The Obama administration called the charge baseless and pushed for Saberi's release, but there was no way to independently evaluate the case against her because neither the evidence nor the trial were public. On Monday, an appeals court reduced the charge to "intent" to violate national security and gave Saberi a two-year suspended sentence that a judicial spokesman called a gesture of mercy. Although this led to Saberi's release from Evin Prison, it did not address the need for a transparent judicial process. Creating one is in Tehran's best interest because it would not only serve defendants who are wrongly accused, it would blunt criticism of the Iranian government when it justly convicts criminals.

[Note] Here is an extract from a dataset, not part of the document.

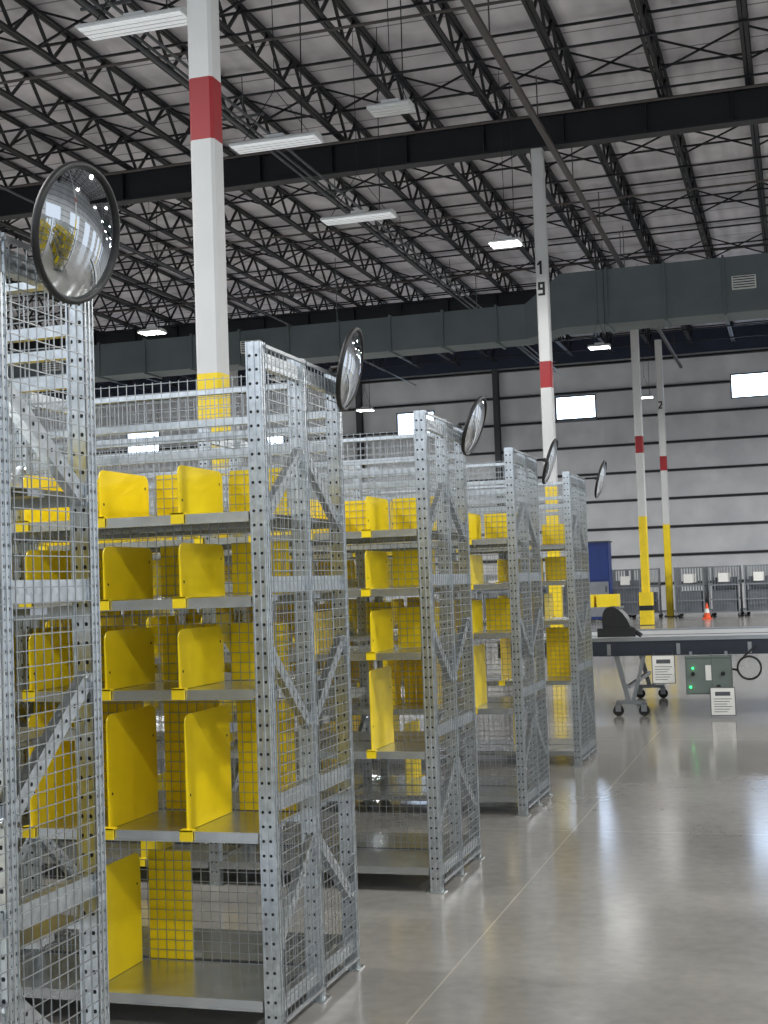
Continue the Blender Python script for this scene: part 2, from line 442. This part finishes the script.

Human rights activists say there are several hundred political prisoners jailed in Iran solely for exercising rights that in the West are often taken for granted, such as freedom of expression, association and assembly. Like Saberi, at least three of those with professional ties to the United States have been convicted of spying without due process. Silva Harotonian, an Iranian employee of the U.S.-based International Research & Exchanges Board, was detained last June, convicted of spying and sentenced to three years in jail. Similarly, Iranian doctors Arash and Kamiar Alaei, known internationally for their work in HIV/AIDS prevention and treatment, were convicted of supporting an enemy government and sentenced to six and three years, respectively. All three were suspected of trying to foment a "velvet revolution" in Iran.

We believe Iran should allow international human rights organizations or independent jurists access to review these and other human rights cases and provide fair and open trials to all prisoners. Defendants should be innocent until proven guilty, and the burden of proof must be on the prosecution.